== Required work ==
From the entries below, copy out every line with "scene" in it.

• • • • • • •

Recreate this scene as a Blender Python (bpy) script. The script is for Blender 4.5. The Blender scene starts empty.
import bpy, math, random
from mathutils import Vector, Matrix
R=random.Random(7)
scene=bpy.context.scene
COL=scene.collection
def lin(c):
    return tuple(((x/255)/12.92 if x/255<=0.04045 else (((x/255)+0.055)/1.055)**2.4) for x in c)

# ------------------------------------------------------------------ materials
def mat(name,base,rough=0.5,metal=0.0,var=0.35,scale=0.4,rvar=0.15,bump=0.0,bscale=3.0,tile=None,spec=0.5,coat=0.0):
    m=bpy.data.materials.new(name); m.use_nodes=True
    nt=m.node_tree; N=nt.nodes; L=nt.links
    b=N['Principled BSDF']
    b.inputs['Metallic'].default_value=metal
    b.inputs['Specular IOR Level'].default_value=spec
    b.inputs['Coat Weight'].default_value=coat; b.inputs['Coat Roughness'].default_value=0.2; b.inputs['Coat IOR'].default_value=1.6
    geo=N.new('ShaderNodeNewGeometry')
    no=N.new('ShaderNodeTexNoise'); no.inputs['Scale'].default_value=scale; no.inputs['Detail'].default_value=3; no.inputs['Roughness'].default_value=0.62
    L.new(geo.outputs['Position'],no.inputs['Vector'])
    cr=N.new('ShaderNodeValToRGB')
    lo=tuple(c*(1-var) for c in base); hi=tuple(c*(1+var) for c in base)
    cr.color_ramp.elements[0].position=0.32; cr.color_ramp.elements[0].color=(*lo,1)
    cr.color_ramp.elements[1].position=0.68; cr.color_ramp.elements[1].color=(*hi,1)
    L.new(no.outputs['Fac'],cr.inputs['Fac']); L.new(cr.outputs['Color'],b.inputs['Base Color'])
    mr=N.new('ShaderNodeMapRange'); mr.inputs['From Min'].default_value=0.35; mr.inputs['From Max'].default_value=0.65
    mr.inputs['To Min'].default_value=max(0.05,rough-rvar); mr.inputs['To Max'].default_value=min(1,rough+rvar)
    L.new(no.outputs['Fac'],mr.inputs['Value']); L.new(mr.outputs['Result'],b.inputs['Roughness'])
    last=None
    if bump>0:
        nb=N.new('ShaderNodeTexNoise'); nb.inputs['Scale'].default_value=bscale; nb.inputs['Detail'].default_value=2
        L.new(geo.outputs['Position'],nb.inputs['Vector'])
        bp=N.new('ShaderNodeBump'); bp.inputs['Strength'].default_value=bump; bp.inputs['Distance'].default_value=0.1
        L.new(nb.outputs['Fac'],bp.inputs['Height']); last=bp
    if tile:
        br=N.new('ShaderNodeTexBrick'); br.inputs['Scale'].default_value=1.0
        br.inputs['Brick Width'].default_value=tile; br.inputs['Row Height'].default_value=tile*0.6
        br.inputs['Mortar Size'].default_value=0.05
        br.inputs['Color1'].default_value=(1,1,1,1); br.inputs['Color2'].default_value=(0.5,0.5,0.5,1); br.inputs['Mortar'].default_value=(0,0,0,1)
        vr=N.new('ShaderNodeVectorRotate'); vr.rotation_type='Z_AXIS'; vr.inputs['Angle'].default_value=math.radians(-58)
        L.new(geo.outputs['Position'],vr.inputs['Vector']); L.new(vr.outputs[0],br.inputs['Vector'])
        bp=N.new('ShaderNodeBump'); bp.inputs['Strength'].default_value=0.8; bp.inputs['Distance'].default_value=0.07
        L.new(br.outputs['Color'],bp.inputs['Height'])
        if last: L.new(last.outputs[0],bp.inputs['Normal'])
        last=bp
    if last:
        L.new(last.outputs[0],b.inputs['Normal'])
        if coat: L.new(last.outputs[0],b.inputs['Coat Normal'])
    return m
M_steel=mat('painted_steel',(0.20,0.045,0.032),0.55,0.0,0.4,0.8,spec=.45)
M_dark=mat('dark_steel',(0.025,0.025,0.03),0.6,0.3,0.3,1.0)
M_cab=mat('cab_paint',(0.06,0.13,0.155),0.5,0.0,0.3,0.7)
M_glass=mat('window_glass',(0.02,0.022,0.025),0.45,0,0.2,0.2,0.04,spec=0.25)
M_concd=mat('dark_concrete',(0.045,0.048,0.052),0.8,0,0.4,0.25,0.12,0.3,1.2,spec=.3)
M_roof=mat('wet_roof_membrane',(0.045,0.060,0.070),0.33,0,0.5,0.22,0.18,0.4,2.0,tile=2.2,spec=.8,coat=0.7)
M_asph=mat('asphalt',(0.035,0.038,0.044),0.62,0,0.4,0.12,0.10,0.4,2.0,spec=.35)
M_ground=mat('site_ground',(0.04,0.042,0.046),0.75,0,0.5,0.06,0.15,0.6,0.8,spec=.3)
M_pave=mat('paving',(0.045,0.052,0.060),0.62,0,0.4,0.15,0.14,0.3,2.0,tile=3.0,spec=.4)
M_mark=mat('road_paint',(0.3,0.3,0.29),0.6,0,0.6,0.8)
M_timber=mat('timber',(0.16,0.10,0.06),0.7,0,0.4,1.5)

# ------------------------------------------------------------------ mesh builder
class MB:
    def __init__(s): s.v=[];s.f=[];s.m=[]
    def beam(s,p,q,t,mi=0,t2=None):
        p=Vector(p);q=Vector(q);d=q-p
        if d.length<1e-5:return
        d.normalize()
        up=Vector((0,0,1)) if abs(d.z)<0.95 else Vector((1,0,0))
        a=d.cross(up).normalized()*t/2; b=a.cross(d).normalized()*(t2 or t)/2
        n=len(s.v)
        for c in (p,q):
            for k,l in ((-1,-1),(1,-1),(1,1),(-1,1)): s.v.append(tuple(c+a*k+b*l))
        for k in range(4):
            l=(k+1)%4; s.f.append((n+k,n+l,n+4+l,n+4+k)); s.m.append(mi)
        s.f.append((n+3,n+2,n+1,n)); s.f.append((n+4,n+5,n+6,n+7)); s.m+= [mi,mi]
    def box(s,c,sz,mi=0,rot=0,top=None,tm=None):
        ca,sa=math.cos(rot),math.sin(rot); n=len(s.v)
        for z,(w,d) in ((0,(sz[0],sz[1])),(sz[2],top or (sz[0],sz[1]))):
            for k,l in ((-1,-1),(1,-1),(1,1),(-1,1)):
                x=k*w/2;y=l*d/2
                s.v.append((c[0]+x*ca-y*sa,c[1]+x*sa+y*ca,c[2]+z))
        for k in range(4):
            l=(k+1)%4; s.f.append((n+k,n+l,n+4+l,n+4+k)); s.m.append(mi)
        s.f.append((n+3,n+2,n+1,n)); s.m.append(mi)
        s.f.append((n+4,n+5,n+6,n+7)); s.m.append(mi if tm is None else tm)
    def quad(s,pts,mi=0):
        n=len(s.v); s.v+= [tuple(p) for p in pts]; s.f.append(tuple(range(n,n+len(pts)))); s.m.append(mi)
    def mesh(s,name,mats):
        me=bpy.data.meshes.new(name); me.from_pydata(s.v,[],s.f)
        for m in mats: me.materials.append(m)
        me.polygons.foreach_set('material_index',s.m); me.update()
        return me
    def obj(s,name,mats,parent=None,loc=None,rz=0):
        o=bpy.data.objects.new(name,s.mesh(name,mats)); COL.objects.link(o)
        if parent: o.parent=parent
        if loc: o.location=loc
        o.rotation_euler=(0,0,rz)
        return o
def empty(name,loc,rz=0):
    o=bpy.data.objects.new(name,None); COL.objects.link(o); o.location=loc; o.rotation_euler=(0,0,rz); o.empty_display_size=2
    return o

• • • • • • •

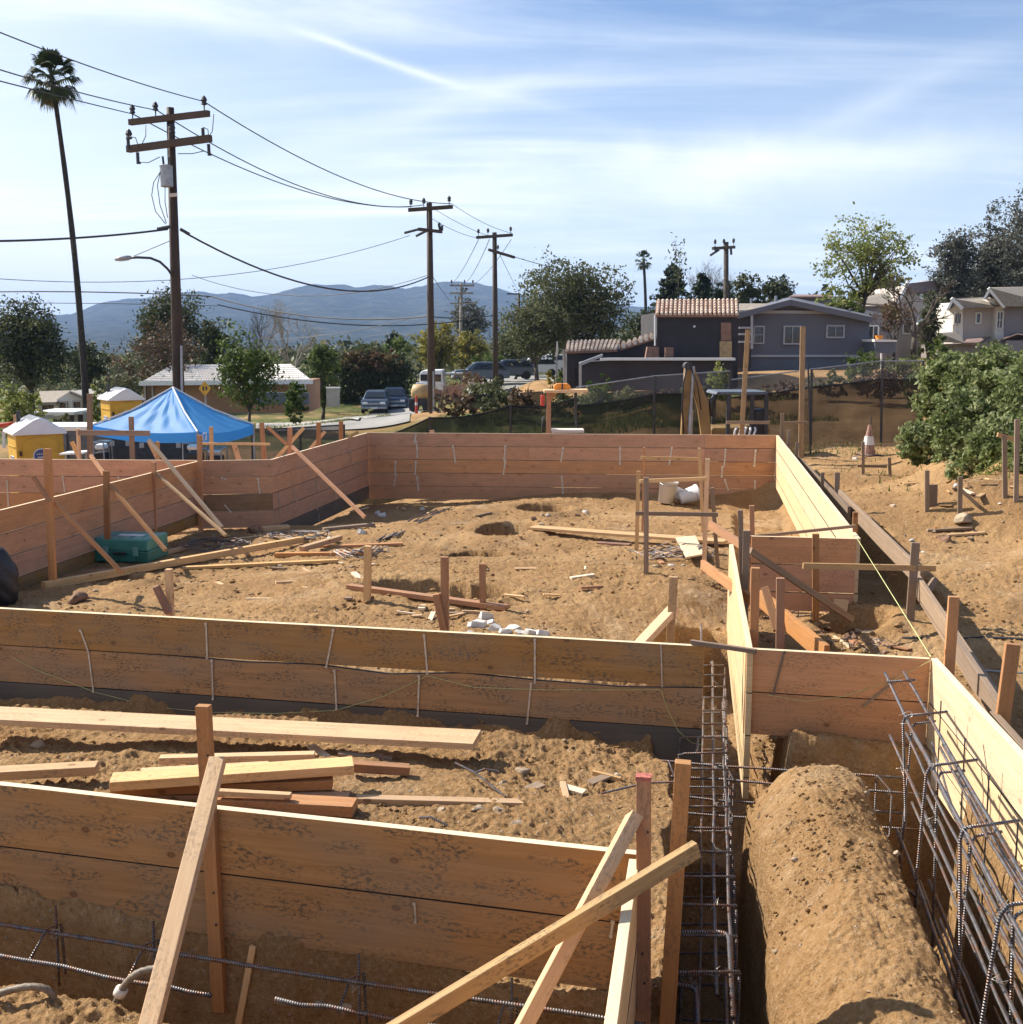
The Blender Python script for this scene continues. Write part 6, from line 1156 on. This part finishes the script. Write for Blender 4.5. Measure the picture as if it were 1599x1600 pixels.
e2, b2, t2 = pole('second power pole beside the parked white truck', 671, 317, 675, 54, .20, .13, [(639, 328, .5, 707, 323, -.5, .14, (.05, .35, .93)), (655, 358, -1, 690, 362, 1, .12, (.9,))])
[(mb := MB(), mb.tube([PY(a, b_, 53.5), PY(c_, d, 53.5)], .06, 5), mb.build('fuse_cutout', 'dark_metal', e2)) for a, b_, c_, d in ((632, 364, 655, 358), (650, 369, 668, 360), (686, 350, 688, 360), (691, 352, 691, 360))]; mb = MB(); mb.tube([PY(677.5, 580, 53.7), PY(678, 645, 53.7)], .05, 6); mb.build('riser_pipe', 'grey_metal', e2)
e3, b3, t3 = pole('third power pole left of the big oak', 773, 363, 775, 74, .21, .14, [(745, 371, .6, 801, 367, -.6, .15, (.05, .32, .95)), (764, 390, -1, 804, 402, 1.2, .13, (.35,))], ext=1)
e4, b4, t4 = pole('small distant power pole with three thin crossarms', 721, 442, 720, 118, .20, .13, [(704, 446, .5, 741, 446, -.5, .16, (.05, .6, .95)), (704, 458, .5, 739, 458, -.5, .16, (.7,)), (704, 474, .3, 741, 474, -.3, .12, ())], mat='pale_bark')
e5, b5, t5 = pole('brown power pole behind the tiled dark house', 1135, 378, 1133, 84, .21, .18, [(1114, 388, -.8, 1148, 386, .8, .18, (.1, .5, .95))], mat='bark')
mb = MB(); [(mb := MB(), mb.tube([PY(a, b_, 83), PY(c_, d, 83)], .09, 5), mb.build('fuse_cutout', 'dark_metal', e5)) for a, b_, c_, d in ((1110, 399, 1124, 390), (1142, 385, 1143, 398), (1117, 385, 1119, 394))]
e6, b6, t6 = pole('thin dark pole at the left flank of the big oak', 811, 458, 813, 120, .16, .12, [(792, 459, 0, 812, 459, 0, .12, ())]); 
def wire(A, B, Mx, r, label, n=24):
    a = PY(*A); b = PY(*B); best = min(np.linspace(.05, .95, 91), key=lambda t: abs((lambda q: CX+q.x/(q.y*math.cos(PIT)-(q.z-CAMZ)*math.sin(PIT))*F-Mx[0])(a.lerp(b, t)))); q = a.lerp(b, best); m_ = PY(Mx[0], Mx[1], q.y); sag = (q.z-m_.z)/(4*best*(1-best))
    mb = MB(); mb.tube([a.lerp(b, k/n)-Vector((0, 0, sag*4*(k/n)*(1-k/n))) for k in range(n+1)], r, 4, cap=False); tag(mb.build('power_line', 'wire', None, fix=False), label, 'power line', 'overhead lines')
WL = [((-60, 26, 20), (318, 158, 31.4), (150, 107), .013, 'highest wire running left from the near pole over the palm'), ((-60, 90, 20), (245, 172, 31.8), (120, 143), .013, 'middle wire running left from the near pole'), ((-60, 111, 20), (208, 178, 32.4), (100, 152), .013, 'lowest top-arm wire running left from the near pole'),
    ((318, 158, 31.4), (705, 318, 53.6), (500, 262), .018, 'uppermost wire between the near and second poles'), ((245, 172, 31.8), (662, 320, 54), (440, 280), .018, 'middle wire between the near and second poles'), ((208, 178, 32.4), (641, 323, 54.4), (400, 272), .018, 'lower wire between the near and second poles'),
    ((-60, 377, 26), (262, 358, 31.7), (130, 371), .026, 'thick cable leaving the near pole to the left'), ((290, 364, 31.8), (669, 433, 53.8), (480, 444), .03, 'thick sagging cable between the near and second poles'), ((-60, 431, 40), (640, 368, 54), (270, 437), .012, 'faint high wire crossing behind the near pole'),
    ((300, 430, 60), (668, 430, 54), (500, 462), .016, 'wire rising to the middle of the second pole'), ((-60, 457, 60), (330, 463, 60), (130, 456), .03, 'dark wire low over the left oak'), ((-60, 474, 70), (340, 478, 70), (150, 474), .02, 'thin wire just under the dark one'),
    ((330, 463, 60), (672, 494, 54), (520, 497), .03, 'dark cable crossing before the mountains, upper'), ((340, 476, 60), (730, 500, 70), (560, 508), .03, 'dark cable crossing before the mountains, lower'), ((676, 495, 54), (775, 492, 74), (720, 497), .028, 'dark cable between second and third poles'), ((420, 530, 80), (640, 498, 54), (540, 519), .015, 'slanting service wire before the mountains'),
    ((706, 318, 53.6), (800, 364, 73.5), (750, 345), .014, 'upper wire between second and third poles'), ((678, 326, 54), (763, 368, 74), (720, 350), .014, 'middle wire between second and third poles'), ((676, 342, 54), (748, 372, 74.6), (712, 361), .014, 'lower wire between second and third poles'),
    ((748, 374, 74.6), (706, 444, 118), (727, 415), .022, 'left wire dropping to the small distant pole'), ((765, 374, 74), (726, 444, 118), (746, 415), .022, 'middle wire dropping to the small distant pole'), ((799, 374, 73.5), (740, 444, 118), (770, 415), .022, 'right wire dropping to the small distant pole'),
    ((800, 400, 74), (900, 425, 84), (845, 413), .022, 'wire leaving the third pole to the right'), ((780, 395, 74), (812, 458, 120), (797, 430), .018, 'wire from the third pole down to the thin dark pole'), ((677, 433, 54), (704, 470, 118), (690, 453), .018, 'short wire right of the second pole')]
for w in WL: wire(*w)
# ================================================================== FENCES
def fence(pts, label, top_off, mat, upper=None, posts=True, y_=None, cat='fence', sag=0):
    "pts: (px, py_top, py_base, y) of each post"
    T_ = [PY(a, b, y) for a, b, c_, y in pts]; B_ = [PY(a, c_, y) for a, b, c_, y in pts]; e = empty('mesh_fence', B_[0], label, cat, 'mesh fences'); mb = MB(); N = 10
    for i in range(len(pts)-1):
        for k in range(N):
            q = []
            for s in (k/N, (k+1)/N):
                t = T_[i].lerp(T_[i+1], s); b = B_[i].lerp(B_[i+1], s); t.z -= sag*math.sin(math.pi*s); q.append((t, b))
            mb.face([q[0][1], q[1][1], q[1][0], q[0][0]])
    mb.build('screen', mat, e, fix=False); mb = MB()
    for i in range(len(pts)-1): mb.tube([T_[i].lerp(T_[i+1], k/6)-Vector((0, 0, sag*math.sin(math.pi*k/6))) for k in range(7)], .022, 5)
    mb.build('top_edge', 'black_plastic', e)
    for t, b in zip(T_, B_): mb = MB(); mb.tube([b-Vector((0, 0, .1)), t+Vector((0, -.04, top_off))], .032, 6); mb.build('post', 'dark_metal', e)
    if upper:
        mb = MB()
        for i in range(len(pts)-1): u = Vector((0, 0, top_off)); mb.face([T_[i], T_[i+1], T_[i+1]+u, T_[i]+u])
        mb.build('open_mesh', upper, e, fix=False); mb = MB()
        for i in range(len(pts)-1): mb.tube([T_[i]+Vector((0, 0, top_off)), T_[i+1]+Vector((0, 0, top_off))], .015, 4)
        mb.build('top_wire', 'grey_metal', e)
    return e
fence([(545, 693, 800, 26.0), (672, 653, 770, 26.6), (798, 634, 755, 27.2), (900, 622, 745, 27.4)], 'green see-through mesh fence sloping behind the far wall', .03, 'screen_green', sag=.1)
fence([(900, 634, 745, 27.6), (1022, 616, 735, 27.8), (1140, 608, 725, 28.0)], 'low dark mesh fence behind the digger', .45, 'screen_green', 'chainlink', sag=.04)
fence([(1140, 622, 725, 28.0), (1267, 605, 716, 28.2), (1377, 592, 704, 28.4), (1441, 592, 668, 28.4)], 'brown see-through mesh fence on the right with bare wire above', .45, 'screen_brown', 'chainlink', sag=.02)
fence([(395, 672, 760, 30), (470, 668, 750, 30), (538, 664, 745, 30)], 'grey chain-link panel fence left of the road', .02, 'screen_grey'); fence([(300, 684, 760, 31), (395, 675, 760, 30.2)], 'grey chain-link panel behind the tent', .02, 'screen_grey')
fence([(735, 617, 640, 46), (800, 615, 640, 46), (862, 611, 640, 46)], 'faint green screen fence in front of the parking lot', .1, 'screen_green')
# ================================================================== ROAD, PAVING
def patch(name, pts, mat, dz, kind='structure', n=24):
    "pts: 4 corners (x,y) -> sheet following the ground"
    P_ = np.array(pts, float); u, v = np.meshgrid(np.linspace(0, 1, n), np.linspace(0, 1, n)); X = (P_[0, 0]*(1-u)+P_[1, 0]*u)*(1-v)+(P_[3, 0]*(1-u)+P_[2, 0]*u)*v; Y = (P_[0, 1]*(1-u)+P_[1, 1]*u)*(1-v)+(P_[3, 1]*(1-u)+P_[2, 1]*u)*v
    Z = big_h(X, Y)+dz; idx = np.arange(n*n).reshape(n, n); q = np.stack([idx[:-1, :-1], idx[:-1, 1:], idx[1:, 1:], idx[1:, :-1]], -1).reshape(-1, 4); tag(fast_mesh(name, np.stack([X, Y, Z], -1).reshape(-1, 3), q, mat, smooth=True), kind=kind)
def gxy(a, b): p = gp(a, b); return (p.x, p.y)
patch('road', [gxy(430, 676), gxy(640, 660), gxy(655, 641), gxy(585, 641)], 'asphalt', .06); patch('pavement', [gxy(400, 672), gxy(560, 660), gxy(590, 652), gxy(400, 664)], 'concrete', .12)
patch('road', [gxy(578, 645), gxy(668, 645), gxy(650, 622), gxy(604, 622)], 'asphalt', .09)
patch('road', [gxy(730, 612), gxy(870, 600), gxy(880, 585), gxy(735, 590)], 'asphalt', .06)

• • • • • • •

== Exercise result ==
Recreate this scene as a Blender Python (bpy) script. The script is for Blender 4.5. The Blender scene starts empty.
scene=bpy.context.scene
COL=scene.collection
The Blender Python script for this scene continues. Write part 6, from line 1156 on. This part finishes the script. Write for Blender 4.5. Measure the picture as if it were 1599x1600 pixels.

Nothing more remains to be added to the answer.